§ SHORT TASK
Reproduce exactly, with no pictures, each line from the opening of the material down through the line containing "mb = MB(); mb.slab([gl(13.2, 6.4, ZT".
start SUPPLIED RECORDS
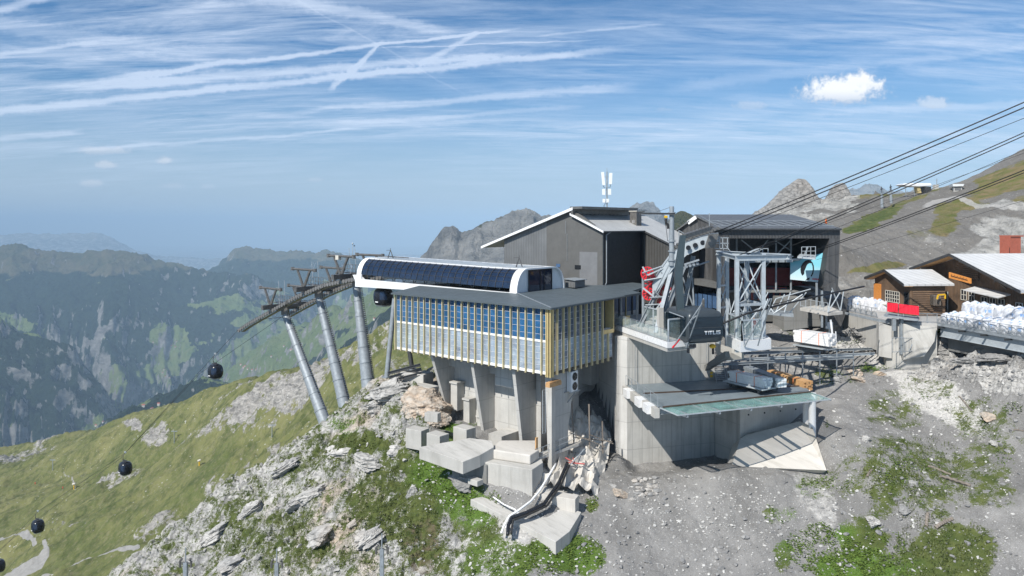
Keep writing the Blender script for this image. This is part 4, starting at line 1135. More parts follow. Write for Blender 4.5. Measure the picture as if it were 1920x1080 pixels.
for bq, lab in ((S1 - 3.5, 'left'), (S0 + 2.0, 'right')):
    mb = MB(); zt_ = zb0 + SH + tz(bq); c = gl(6.8, bq, zt_)
    for da in (-.5, .5):
        mb.tube(c + gU * da, c + Vector((0, 0, 1.1)), .04, n=6); mb.tube(c + gV * da, c + Vector((0, 0, 1.1)), .04, n=6)
    mb.tube(c + Vector((0, 0, 1.1)), c + gU * .8 + Vector((0, 0, 1.05)), .03, n=6); mb.tube(c + Vector((0, 0, .9)), c + Vector((0, 0, 1.35)), .03, n=6)
    if lab == 'left': mb.beam(c + gU * 3 + Vector((0, 0, .30)), c - gU * 3.5 + Vector((0, 0, .2)), .12, .10)
    mb.build('roof_bracket', m_['steel_dark'], st)
mb = MB(); mb.prism([gl(4.2, S1 - .1, zb0 + .1), gl(4.2, S1 + 1.1, zb0 + .75), gl(4.2, S1 + .2, zb0 - .45)], gV * 1.2); mb.build('entry_funnel', m_['white_paint'], st)
# roof vent box beside the station
vb = thing('vent_box', gl(14.5, 7.5, ZT + .6), 'small grey slatted box on the flat roof beside the station door', 'vent')
mb = MB(); glbox(mb, 13.4, 15.4, 6.6, 8.0, ZT + .62, ZT + 1.45); mb.build('casing', m_['rib_u'], vb)
mb = MB(); mb.slab([gl(13.2, 6.4, ZT + 1.5), gl(13.2, 8.2, ZT + 1.62), gl(15.6, 8.2, ZT + 1.62), gl(15.6, 6.4, ZT + 1.5)], .06); mb.build('lid', m_['galv'], vb)

# ================================================================== C. dark gable building behind
C0 = Vector((10.85, 85.5, 0))
def cl(s, t, z):
    v = C0 + gU * s + gV * t; return Vector((v.x, v.y, z))
gb = thing('gable_hall', cl(4, 0, ZT + .6), 'grey gabled station hall with corrugated walls and pale metal roof', 'building')
zb = ZT - 4
def wallpoly(mb, pts, ext): mb.prism(pts, ext)
mb = MB(); mb.prism([cl(0, 0, zb), cl(0, 0, -.85), cl(4.29, 0, 1.75), cl(8.44, 0, .36), cl(8.44, 0, zb)], gV * .3); mb.build('wall', m_['plaster_dark'], gb)
mb = MB(); mb.prism([cl(8.46, .06, zb), cl(8.46, .06, .34), cl(15.65, .06, -2.1), cl(15.65, .06, zb)], gV * .25); mb.build('corrugated_wall', m_['rib_u'], gb)
mb = MB(); mb.prism([cl(15.64, .32, zb), cl(15.64, .32, -2.1), cl(15.64, 17, -2.1), cl(15.64, 17, zb)], gU * -.2); mb.build('side_wall', m_['rib_u'], gb)
mb = MB(); mb.prism([cl(.02, .31, zb), cl(.02, .31, -.86), cl(.02, 9.4, -.86), cl(.02, 9.4, zb)], gU * .25); mb.build('dark_wall', m_['navy_board'], gb)
mb = MB(); mb.prism([cl(.0, 9.42, zb), cl(.0, 9.42, -.9), cl(-4.2, 9.42, -2.6), cl(-4.2, 9.42, zb)], gV * .25)
mb.build('wing_wall', m_['rib_dark'], gb)
mb = MB(); mb.prism([cl(-4.2, 9.68, zb), cl(-4.2, 9.68, -2.7), cl(-4.2, 17, -2.7), cl(-4.2, 17, zb)], gU * .2); mb.build('wing_side_wall', m_['rib_dark'], gb)
mb = MB(); mb.prism([cl(.0, 17, zb), cl(.0, 17, -.9), cl(4.3, 17, 1.0), cl(15.6, 17, -2.4), cl(15.6, 17, zb)], gV * .2); mb.prism([cl(-.02, 17, zb), cl(-.02, 17, -.9), cl(-4.1, 17, -2.7), cl(-4.1, 17, zb)], gV * .2); mb.build('rear_wall', m_['rib_dark'], gb)
# roofs
mb = MB(); mb.slab([cl(4.0, -.5, 2.05), cl(19.2, -.5, -3.02), cl(19.2, 17.4, -3.02), cl(4.0, 17.4, 2.05)], .22); r1 = mb.build('roof', m_['roof_metal'], gb)
mb = MB(); mb.prism([cl(4.0, -.52, 2.07), cl(19.3, -.52, -3.04), cl(19.3, -.52, -3.34), cl(4.0, -.52, 1.72)], gV * -.08); mb.build('bargeboard', m_['white_paint'], r1)
mb = MB(); mb.slab([cl(4.4, -.4, 1.30), cl(-.35, -.4, -.84), cl(-.35, 9.25, -.84), cl(-4.9, 9.25, -2.85), cl(-4.9, 17.4, -2.85), cl(4.4, 17.4, 1.30)], .16); r2 = mb.build('roof', m_['roof_metal'], gb)
mb = MB(); mb.prism([cl(4.5, -.42, 1.36), cl(-.4, -.42, -.84), cl(-.4, -.42, -1.06), cl(4.5, -.42, 1.08)], gV * -.07); mb.build('bargeboard', m_['white_paint'], r2)
mb = MB(); mb.beam(cl(-.42, -.45, -.93), cl(-.42, 9.3, -.93), .14, .16); mb.beam(cl(-.42, 9.2, -1.0), cl(-4.9, 9.2, -2.95), .10, .2); mb.build('gutter', m_['steel_dark'], r2)
mb = MB()
for k in range(11): c = cl(4.1 + 0, .3 + k * .9, 1.22); mb.obox(c + gU * -.35, gU * .12, gV * .25, (0, 0, .12))
mb.build('snow_stop', m_['steel_dark'], r2)
mb = MB()
mb.obox((cl(4.15, -.55, 1.55) + cl(4.15, 12.6, 1.55)) / 2, gU * .3, gV * 13.1, (0, 0, .7)); mb.obox((cl(3.5, -.5, 2.0) + cl(3.5, 12.6, 2.0)) / 2, gU * 1.8, gV * 13.2, (0, 0, .30)); mb.build('ridge_monitor', m_['steel_brown'], gb)
mb = MB(); mb.obox((cl(1.2, -.012, -3.6) + cl(2.9, -.012, -3.6)) / 2 + Vector((0, 0, -1.8)), gU * 2.6, gV * .02, (0, 0, 4.0)); mb.build('wall_patch', m_['plaster_patch'], gb)
mb = MB(); mb.obox(cl(3.6, -.03, -5.3), gU * .9, gV * .06, (0, 0, .5)); mb.build('window', m_['window_dark'], gb)
mb = MB(); mb.obox(cl(6.6, -.03, -5.2), gU * .6, gV * .06, (0, 0, .4)); mb.build('window', m_['window_blue'], gb)
mb = MB(); mb.tube(cl(-.15, .6, -1.3), cl(-.15, .6, ZT + .9), .07, n=8); mb.tube(cl(-.15, .6, -1.3), cl(-.35, 1.2, -1.0), .07, n=8); mb.tube(cl(-.15, .6, ZT + .9), cl(-.25, .2, ZT + .72), .07, n=8); mb.build('downpipe', m_['galv'], gb)
mb = MB(); mb.tube(cl(5.2, -.06, -1.2), cl(5.2, -.06, -4.6), .025, n=5); mb.tube(cl(5.4, -.06, .4), cl(5.4, -.06, -1.2), .025, n=5); mb.build('lightning_rod', m_['galv'], gb)
mb = MB(); mb.obox(cl(-.05, 9.1, -3), gU * .1, gV * .35, (0, 0, 4.5)); mb.build('corner_post', m_['navy_board'], gb)
# chimney
ch = thing('chimney', cl(1.3, 10.6, .1), 'square dark clad chimney standing on the pale roof of the gabled hall', 'chimney')
mb = MB(); mb.obox(cl(1.5, 10.2, .55), gU * 1.0, gV * 1.25, (0, 0, 2.2)); mb.build('shaft', m_['steel_brown'], ch)
mb = MB(); mb.obox(cl(1.5, 10.2, 1.68), gU * 1.2, gV * 1.45, (0, 0, .1)); mb.build('cap', m_['cream'], ch)
mb = MB()
for k in (-.12, .12): mb.beam(cl(1.5 - .0, 9.55, .1) + gU * k, cl(1.5, 9.55, .5) + gU * k, .05, .04)
mb.build('wall_bracket', m_['white_paint'], ch)
# aerial mast
am = thing('antenna_mast', cl(4.1, 8.0, 1.9), 'rooftop mast carrying white panel antennas in three tiers', 'antenna mast')
B_ = at(1138, 392, 94.2)
mb = MB(); mb.tube(B_ - Vector((0, 0, .8)), B_ + Vector((0, 0, 4.9)), .10, .08); mb.tube(B_ + Vector((0, 0, 4.9)), B_ + Vector((0, 0, 5.4)), .03, .02)
mb.build('pole', m_['galv'], am)
for px, py, hh, ww, tilt in ((1131, 335, 1.75, .40, -.10), (1145, 335, 1.5, .42, .04), (1132, 360, .8, .42, 0), (1143, 360, .8, .42, 0), (1132.5, 376.5, .5, .38, 0), (1139.5, 376.5, .5, .38, 0)):
    c = at(px, py, 94.0); mb = MB(); up = Vector((tilt, 0, 1)).normalized()
    mb.obox(c, (ww, 0, 0), (0, .22, 0), up * hh); mb.build('panel_antenna', m_['white_panel'], am, bevel=.03)
    mb = MB(); mb.beam(c + up * .3, B_ + Vector((0, 0, c.z - B_.z + .2)), .05, .05); mb.build('bracket', m_['galv'], am)
mb = MB(); mb.path([at(1131, 348, 94), at(1133, 352, 94.1), at(1137, 351, 94.15), at(1137.5, 372, 94.2), at(1134, 384, 94.1), at(1132, 386, 94.0), at(1134, 390, 94.1)], .03); mb.path([at(1145, 346, 94), at(1144, 351, 94.1), at(1140, 351, 94.15)], .03); mb.build('cable_loop', m_['black'], am)
# ================================================================== D. concrete substructure below the glazed building
cs = thing('concrete_substructure', gl(5, 10, -21), 'grey board marked concrete walls and slanted fins carrying the glazed building', 'concrete structure')
zt = ZB - .06
mb = MB(); glbox(mb, 4.2, 11, 4.4, 17.5, -25, zt); mb.build('core_wall', m_['concrete_u'], cs)
mb = MB(); glbox(mb, 3.4, 4.19, 8.5, 17.5, -16.2, zt - .01); mb.build('beam', m_['concrete_u'], cs)
mb = MB(); glbox(mb, 2.9, 4.18, 5.0, 9.6, -17.2, zt - .02); mb.build('bracket', m_['concrete_u'], cs)
mb = MB(); glbox(mb, 11.01, 17, 6.0, 6.5, -25, zt); mb.build('side_wall', m_['concrete_v'], cs)
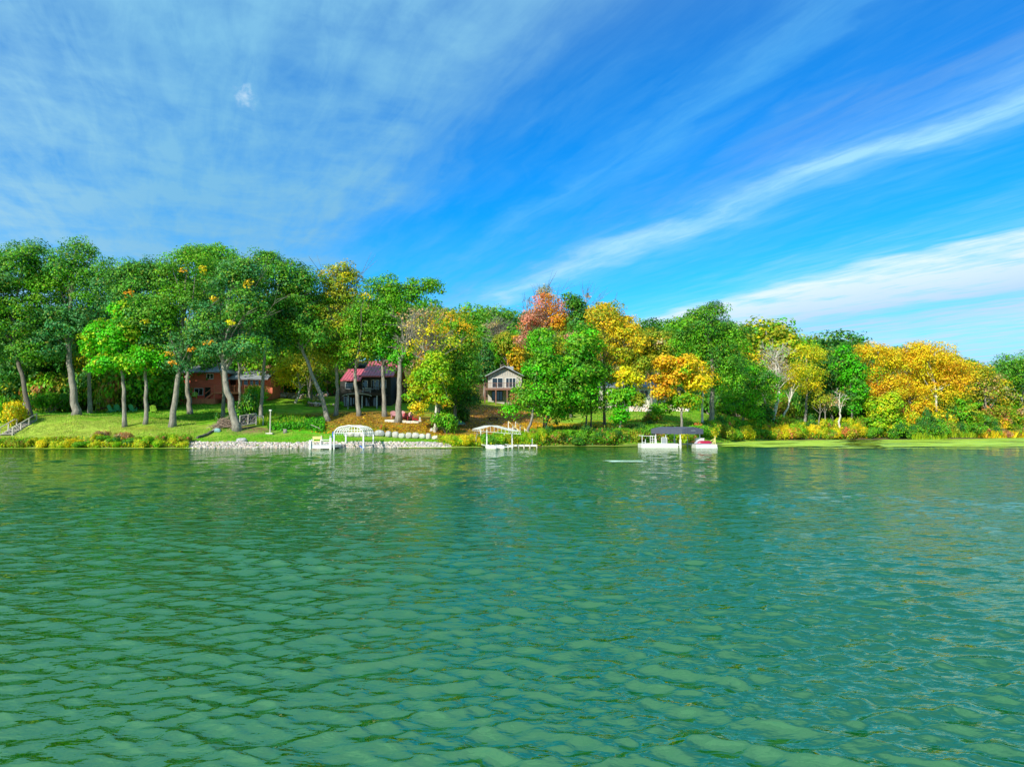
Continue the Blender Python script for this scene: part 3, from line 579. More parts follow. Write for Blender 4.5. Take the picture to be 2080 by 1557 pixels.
LM = [(-999, 10, 'the left edge'), (10, 75, 'the waterside steps'), (75, 130, 'the gap right of the steps'), (130, 172, 'the thick forked oak'), (172, 225, 'the slim grey oak'), (225, 280, 'the bright green maple'), (280, 325, 'the plain grey oak trunk'),
      (325, 375, 'the orange flecked oak'), (375, 430, 'the red house wall'), (430, 475, 'the brush pile'), (475, 510, 'the red deck'), (510, 560, 'the brick chimney'), (560, 605, 'the stone terraces'), (605, 660, 'the low orange house'), (660, 700, 'the steeply leaning trunk'), (700, 745, 'the left red metal roof'),
      (745, 785, 'the right red metal roof'), (785, 830, 'the red garden chairs'), (830, 870, 'the half bare grey tree'), (870, 905, 'the pale trunk over the boulders'), (905, 940, 'the orange topped maple'), (940, 985, 'the spruce'), (985, 1025, 'the left half of the grey house'), (1025, 1065, 'the grey house gable'), (1065, 1105, 'the leaning bright green tree'),
      (1105, 1145, 'the rust red crown'), (1145, 1185, 'the twin trunk green tree'), (1185, 1225, 'the narrow dark green tree'), (1225, 1262, 'the tall golden crown'), (1262, 1300, 'the lemon topped small tree'), (1300, 1345, 'the olive gold tree'), (1345, 1385, 'the orange part of the flaming maple'), (1385, 1425, 'the yellow part of the flaming maple'),
      (1425, 1465, 'the mottled trunk of the round oak'), (1465, 1510, 'the right flank of the round oak'), (1510, 1550, 'the bushy green gap tree'), (1550, 1585, 'the twisted half bare tree'), (1585, 1620, 'the crooked thin tree'), (1620, 1655, 'the yellow green bank tree'), (1655, 1690, 'the thin saplings'), (1690, 1720, 'the white birch'), (1720, 1755, 'the feathery dark tree'),
      (1755, 1790, 'the orange gold tree'), (1790, 1830, 'the light green waterside tree'), (1830, 1870, 'the second golden maple'), (1870, 1910, 'the left half of the largest golden maple'), (1910, 1960, 'the right half of the largest golden maple'), (1960, 2010, 'the olive brown tree'), (2010, 2050, 'the orange reeds'), (2050, 9999, 'the right edge')]
def landmark(px):
    for a, c, t in LM:
        if a <= px < c: return t
LABN = {}
def uniq(lab, o):
    LABN.setdefault(lab, []).append(o)
ZN = dict(oak='mid green round crowned tree', dark='deep green shady tree', green='fresh green tree', olive='olive tree turning yellow', gold='golden yellow tree', rust='rusty orange tree', bare='almost leafless grey tree')
def forest(k, px, d, top, w=1.0, label=None, group=None):
    """copy of a generic tree whose top shows at photo row top"""
    j = rf.randrange(len(PROTO[k])); pr = PROTO[k][j]
    b_ = G(px, d); h = max(5.0, (P(px, top, d).z - b_.z))
    o = pr if (k, j) not in used else copy_tree(pr); used.add((k, j))
    s = h / 15.0; o.location = b_; o.rotation_euler = (0, 0, rf.random() * 6.28); o.scale = (max(s * w * rf.uniform(.85, 1.15), .5), max(s * w * rf.uniform(.85, 1.15), .5), s)
    zone = 'near in the wood behind' if d < 145 else ('on the middle slope behind' if d < 180 else 'on the ridge above')
    tag(o, label or f'{ZN[k]} {zone} {landmark(px)}', 'tree', group or f'{ZN[k]}s {zone} {landmark(px)}'); return o
def skyline(px):     # photo row of the ridge top
    return np.interp(px, [-300, 0, 300, 600, 850, 920, 1000, 1050, 1150, 1290, 1340, 1380, 1480, 1560, 1640, 1700, 1760, 1850, 1960, 2000, 2100, 2300], [560, 560, 560, 590, 605, 622, 618, 628, 640, 655, 655, 645, 655, 655, 672, 678, 695, 700, 725, 745, 725, 730])
# shaded wood at the left, behind the front oaks
for i in range(46):
    px = -150 + i * 18.5 + rf.uniform(-8, 8); d = rf.uniform(122, 150) if px > 330 else rf.uniform(108, 140)
    if px > 660: continue
    forest(rf.choice(['dark', 'dark', 'oak', 'green', 'olive'] if px > 150 else ['dark', 'green', 'oak', 'olive', 'oak']), px, d, rf.uniform(600, 690), .8)
# middle slope, right side
for i in range(52):
    px = 860 + i * 24 + rf.uniform(-10, 10); d = rf.uniform(150, 172)
    if 960 < px < 1060: d = 165
    forest(rf.choice(['oak', 'green', 'olive', 'gold', 'green', 'olive', 'bare', 'rust'] if px > 1480 or px < 1100 else ['olive', 'gold', 'olive', 'bare', 'green']), px, d, skyline(px) + rf.uniform(28, 75), 1.0)
# ridge
for i in range(56):
    px = 560 + i * 29 + rf.uniform(-10, 10); d = rf.uniform(192, 225)
    forest(rf.choice(['oak', 'oak', 'green', 'olive', 'dark']), px, d, skyline(px) + rf.uniform(-4, 12), 1.1)
# named ones on the skyline
forest('dark', 1308, 175, 648, 1.1, 'compact dark green crown on the skyline between the golden and the round oak', 'single skyline tree left of the oak')
forest('olive', 1560, 165, 645, 1.3, 'flat topped tree with see through crown standing highest right of the round oak', 'single skyline tree right of the oak')
forest('dark', 1705, 165, 672, 1.1, 'dark green rounded crown on the skyline left of the golden trees', 'single skyline tree by the golden trees')
for (k, j) in [(k, j) for k in PROTO for j in range(len(PROTO[k]))]:
    if (k, j) not in used: forest(k, 700 + 40 * j, 230, 640)
# ------------------------------------------------------------------ structures
def Xp(px, d): return P(px, 864, d).x
def Zp(py, d): return P(1040, py, d).z
class RB(MB):
    """shapes in world coordinates, stored relative to the root's location"""
    def out(s, name, m, parent, root, smooth=False):
        l = root.location; s.v = [(a - l[0], b - l[1], c - l[2]) for a, b, c in s.v]
        return s.build(name, m, parent, smooth)
WHITE = plain('white_paint', (.62, .62, .60), .45, .06, 2)
ALU = plain('white_aluminium', (.62, .63, .64), .35, .08, 2, metal=.1)
GREYM = plain('grey_metal', (.36, .38, .40), .45, .15, 2, metal=.4)
RED = plain('red_siding', (.80, .15, .09), .75, .22, 1.2, .5, stretch=(.5, .5, 9))
REDTRIM = plain('red_timber', (.74, .21, .12), .75, .2, 2, .3)
ROOFG = plain('grey_shingles', (.20, .22, .25), .85, .3, 2.2, .8, stretch=(1, 1, 2.5))
BRICK = plain('brick', (.30, .13, .08), .9, .35, 5, .8, stretch=(1, 1, 3))
GLASS, p_, o_ = material('window_glass'); p_.inputs['Base Color'].default_value = (.015, .02, .025, 1); p_.inputs['Roughness'].default_value = .04; p_.inputs['Specular IOR Level'].default_value = .8
DARK = plain('black_stained_timber', (.020, .022, .020), .7, .4, 1.6, .5, stretch=(.6, .6, 6))
DARKIN = plain('deep_brown_timber', (.055, .035, .025), .8, .3, 2, .3)
ROOFR = plain('red_metal_roof', (.50, .075, .10), .42, .16, .8, .1, c2=(.42, .10, .12))
GREYSID = plain('pale_grey_siding', (.40, .375, .33), .8, .10, 1.4, .4, stretch=(6, 6, .5))
BROWN = plain('brown_timber', (.20, .10, .07), .8, .25, 2, .4)
WOOD = plain('weathered_wood', (.46, .42, .36), .85, .25, 3, .5, stretch=(1, 1, 4))
PINE = plain('yellow_pine', (.70, .58, .22), .7, .15, 3)
ORANGE = plain('orange_timber', (.60, .19, .07), .75, .2, 2, .3)
STONE = plain('pale_stone', (.52, .46, .40), .9, .25, 3, .8, c2=(.34, .31, .29))
STONEG = plain('grey_stone', (.40, .40, .38), .9, .3, 2.5, .8, c2=(.25, .26, .26))
STONEW = plain('cream_stone', (.66, .60, .50), .9, .2, 2.5, .8, c2=(.44, .40, .34))
STONED = plain('dark_stone', (.13, .12, .13), .9, .5, 4, .8, c2=(.05, .05, .055))
LIME = plain('lime_plastic', (.38, .62, .06), .5, .1, 2)
MINT = plain('green_plastic', (.10, .46, .20), .5, .1, 2)
REDP = plain('dark_red_plastic', (.42, .025, .035), .5, .12, 2)
ROSE = plain('faded_rose_plastic', (.52, .24, .27), .6, .12, 2)
CANVAS = plain('slate_canvas', (.075, .085, .125), .8, .2, 2.0, .4, stretch=(5, 5, .6))
KAYAK = plain('crimson_hull', (.34, .010, .045), .3, .06, 2)
KGREY = plain('lilac_grey_hull', (.36, .34, .44), .4, .1, 2)
BLUE = plain('blue_paint', (.02, .10, .45), .4, .1, 2)
CONC = plain('pale_concrete', (.58, .55, .47), .9, .2, 1.5, .5)
CGREEN = plain('dark_green_hull', (.03, .16, .11), .4, .2, 2)
ORP = plain('orange_hull', (.85, .25, .01), .4, .1, 2)
BLK = plain('black_tarp', (.015, .016, .022), .6, .3, 2)

def window(house, root, px0, px1, py0, py1, d, mull=(), m=None, name='window', fr=.09, bars=()):
    x0, x1, z0, z1 = Xp(px0, d), Xp(px1, d), Zp(py1, d), Zp(py0, d); m = m or WHITE
    b = RB(); y = d
    b.box(x0, x1, y - .05, y + .04, z0, z0 + fr); b.box(x0, x1, y - .05, y + .04, z1 - fr, z1)
    b.box(x0, x0 + fr, y - .05, y + .04, z0 + fr, z1 - fr); b.box(x1 - fr, x1, y - .05, y + .04, z0 + fr, z1 - fr)
    for q in mull:
        xm = x0 + (x1 - x0) * q; b.box(xm - fr * .45, xm + fr * .45, y - .045, y + .03, z0 + fr, z1 - fr)
    w = b.out(name, m, house, root)
    xs_ = [x0] + [x0 + (x1 - x0) * q for q in mull] + [x1]
    for i in range(len(xs_) - 1):
        g = RB(); g.box(xs_[i] + .05, xs_[i + 1] - .05, y - .02, y + .02, z0 + .05, z1 - .05); g.out('pane', GLASS, w, root)
    return w
def railing(parent, root, x0, x1, y0, y1, z0, z1, m, step=.14, r=.025, top=.09):
    """a straight railing run from (x0,y0) to (x1,y1)"""
    b = RB(); a = Vector((x0, y0, 0)); c = Vector((x1, y1, 0)); n = max(2, int((c - a).length / step))
    for zz, t in ((z1, top), (z0 + .08, top * .7)): b.bar(a + Vector((0, 0, zz)), c + Vector((0, 0, zz)), t, .06)
    for i in range(n + 1):
        p = a.lerp(c, i / n); big = i % 12 == 0 or i == n; t = .10 if big else r
        b.bar(p + Vector((0, 0, z0)), p + Vector((0, 0, z1 + (.04 if big else 0))), t)
    return b.out('railing', m, parent, root)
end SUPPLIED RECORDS
§ ANSWER BELOW
Keep writing the Blender script for this image. This is part 4, starting at line 1135. More parts follow. Write for Blender 4.5. Measure the picture as if it were 1920x1080 pixels.
for bq, lab in ((S1 - 3.5, 'left'), (S0 + 2.0, 'right')):
    mb = MB(); zt_ = zb0 + SH + tz(bq); c = gl(6.8, bq, zt_)
    for da in (-.5, .5):
        mb.tube(c + gU * da, c + Vector((0, 0, 1.1)), .04, n=6); mb.tube(c + gV * da, c + Vector((0, 0, 1.1)), .04, n=6)
    mb.tube(c + Vector((0, 0, 1.1)), c + gU * .8 + Vector((0, 0, 1.05)), .03, n=6); mb.tube(c + Vector((0, 0, .9)), c + Vector((0, 0, 1.35)), .03, n=6)
    if lab == 'left': mb.beam(c + gU * 3 + Vector((0, 0, .30)), c - gU * 3.5 + Vector((0, 0, .2)), .12, .10)
    mb.build('roof_bracket', m_['steel_dark'], st)
mb = MB(); mb.prism([gl(4.2, S1 - .1, zb0 + .1), gl(4.2, S1 + 1.1, zb0 + .75), gl(4.2, S1 + .2, zb0 - .45)], gV * 1.2); mb.build('entry_funnel', m_['white_paint'], st)
# roof vent box beside the station
vb = thing('vent_box', gl(14.5, 7.5, ZT + .6), 'small grey slatted box on the flat roof beside the station door', 'vent')
mb = MB(); glbox(mb, 13.4, 15.4, 6.6, 8.0, ZT + .62, ZT + 1.45); mb.build('casing', m_['rib_u'], vb)
mb = MB(); mb.slab([gl(13.2, 6.4, ZT + 1.5), gl(13.2, 8.2, ZT + 1.62), gl(15.6, 8.2, ZT + 1.62), gl(15.6, 6.4, ZT + 1.5)], .06); mb.build('lid', m_['galv'], vb)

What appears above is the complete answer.